Sunday 21 March 2010
by: Daan de Wit | Deep Journal
Under President Obama, Iran continues to dominate the world agenda. Iran is being presented as a crucial problem that must be solved. The Iran Problem is one with several layers. The uppermost layer is that Iran is a potential threat to world peace. What are the facts and the fiction that make up this first layer?
Critical thinker Noam Chomsky recently made it clear following a reading at the Harvard Memorial Church (23:00) that the foreign policy of President Barack Obama is a continuation of the policy from the second term of his predecessor, President Bush. This pronouncement means that if Bush had served a third term he would have maintained the same foreign policy as Obama - a not unreasonable hypothesis from Chomsky. Chomsky explains (16:45) what this means for the Iranian situation. He cites UN Security Council Resolution 1887, which criticizes Iran and calls on all countries to resolve conflicts within the bounds of the non-proliferation treaty without the threat of force. 'That particular part of the resolution was not exactly headlined here, for a simple reason. It was directed at the two countries that are regularly threatening the use of force: the United States and Israel'.

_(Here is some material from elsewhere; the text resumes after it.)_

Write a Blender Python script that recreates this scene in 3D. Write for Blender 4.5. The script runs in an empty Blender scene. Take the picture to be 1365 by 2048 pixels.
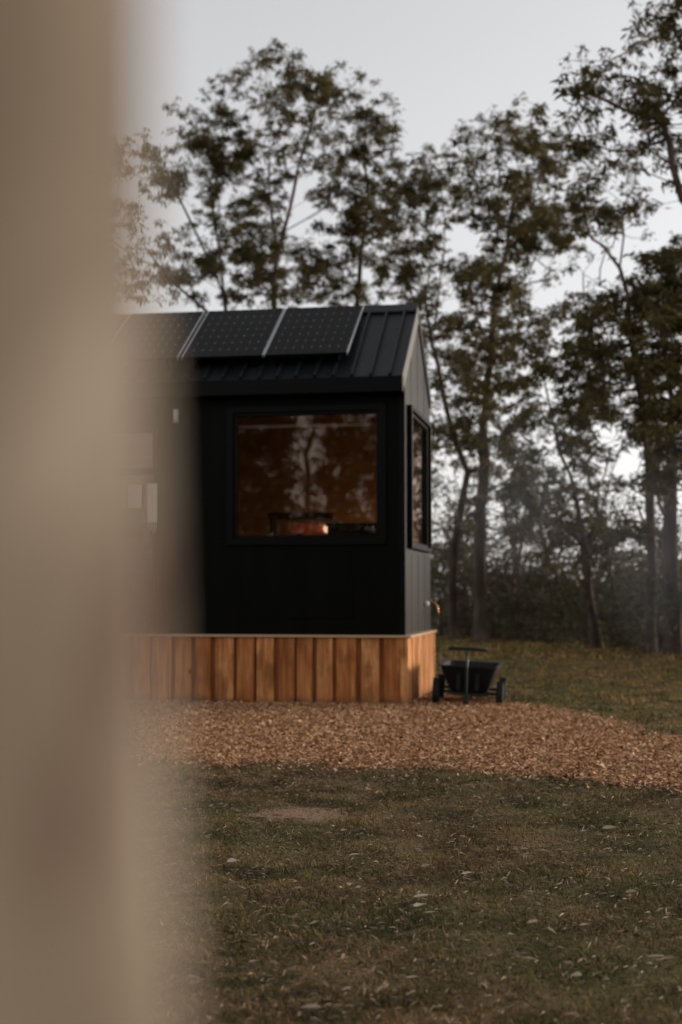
import bpy, math, random
import numpy as np
from mathutils import Vector, Matrix
R = math.radians
rng = np.random.default_rng(11); random.seed(11)
S = bpy.context.scene; COL = S.collection

# ------------------------------------------------------------------ camera
CAM_H, PITCH, FPX = 1.17, R(3.34), 2844.0
cam_d = bpy.data.cameras.new('camera'); cam = bpy.data.objects.new('camera', cam_d); COL.objects.link(cam)
cam.location = (0, 0, CAM_H); cam.rotation_euler = (R(90) + PITCH, 0, 0)
cam_d.sensor_fit = 'VERTICAL'; cam_d.sensor_height = 36; cam_d.sensor_width = 24; cam_d.lens = 50
cam_d.clip_start = 0.02; cam_d.clip_end = 2000
cam_d.dof.use_dof = True; cam_d.dof.focus_distance = 6.6; cam_d.dof.aperture_fstop = 2.3
S.camera = cam
# ------------------------------------------------------------------ sky, sun, exposure
SUN_EL, SUN_AZ = R(8), R(66)          # azimuth clockwise from +Y (the way the camera looks)
W = bpy.data.worlds.new('World'); S.world = W; W.use_nodes = True
wn, wl = W.node_tree.nodes, W.node_tree.links; wn.clear()
sky = wn.new('ShaderNodeTexSky'); sky.sky_type = 'NISHITA'; sky.sun_disc = False
sky.sun_elevation = SUN_EL; sky.sun_rotation = SUN_AZ; sky.air_density = 1.0; sky.dust_density = 1.6; sky.ozone_density = 1.0
hs = wn.new('ShaderNodeHueSaturation'); hs.inputs['Saturation'].default_value = 0.10
bg = wn.new('ShaderNodeBackground'); bg.inputs['Strength'].default_value = 0.12
wo = wn.new('ShaderNodeOutputWorld')
gm = wn.new('ShaderNodeGamma'); gm.inputs[1].default_value = .75
wl.new(sky.outputs[0], gm.inputs[0]); wl.new(gm.outputs[0], hs.inputs['Color']); tn_ = wn.new('ShaderNodeMix'); tn_.data_type = 'RGBA'; tn_.blend_type = 'MULTIPLY'; tn_.inputs[0].default_value = 1; tn_.inputs[7].default_value = (1.004, .993, 1.002, 1)
wl.new(hs.outputs[0], tn_.inputs[6]); wl.new(tn_.outputs[2], bg.inputs[0]); wl.new(bg.outputs[0], wo.inputs[0])
sd = bpy.data.lights.new('sun', 'SUN'); sd.energy = 0.85; sd.angle = R(12); sd.color = (1.0, 0.80, 0.60)
sun = bpy.data.objects.new('sun', sd); COL.objects.link(sun)
sdir = Vector((math.sin(SUN_AZ) * math.cos(SUN_EL), math.cos(SUN_AZ) * math.cos(SUN_EL), math.sin(SUN_EL)))
sun.rotation_euler = sdir.to_track_quat('Z', 'Y').to_euler(); sun.location = (30, 0, 20)
S.view_settings.view_transform = 'Standard'; S.view_settings.look = 'None'
S.view_settings.exposure = 1.60; S.view_settings.gamma = 1
S.render.engine = 'CYCLES'

# ------------------------------------------------------------------ helpers
def P(px, py, d):
    """a point of the place seen at (px,py) of the 1365x2048 photograph, d metres out"""
    x = (px - 682.5) / FPX; y = (1024 - py) / FPX
    Y = math.cos(PITCH) - y * math.sin(PITCH); Z = math.sin(PITCH) + y * math.cos(PITCH)
    k = d / Y
    return Vector((x * k, d, CAM_H + Z * k))
def G(px, py):
    x = (px - 682.5) / FPX; y = (1024 - py) / FPX
    Y = math.cos(PITCH) - y * math.sin(PITCH); Z = math.sin(PITCH) + y * math.cos(PITCH)
    k = -CAM_H / Z
    return Vector((x * k, Y * k, 0))

def tag(o, label=None, cat=None, group=None, kind=None):
    if label: o['label'] = label
    if cat: o['category'] = cat
    if group: o['group'] = group
    if kind: o['kind'] = kind
    return o
def empty(name, loc=(0, 0, 0), rz=0, label=None, cat=None, group=None):
    o = bpy.data.objects.new(name, None); COL.objects.link(o)
    o.location = loc; o.rotation_euler = (0, 0, rz); o.empty_display_size = 0.2
    return tag(o, label, cat, group)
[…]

Words and Deeds Against Iran
Whoever wants to understand what Chomsky means in the concrete sense need only open the newspaper. It looks like old news from the Bush years, but it's actually news from 2010, after a year of Obama and his Nobel Peace Prize. 'We must recruit the whole world to fight Ahmadinejad'. 'Who is Ahmadinejad? A dictator!', according to the Israeli President Shimon Peres, last month. These statements were quickly followed up by Secretary Clinton, who said she feared that Iran was drifting toward a military dictatorship. But it's not limited to words alone. In January it was made known that 'the Pentagon had decided to double the value of emergency military stockpiles it stores in Israel to the value of $800 million'.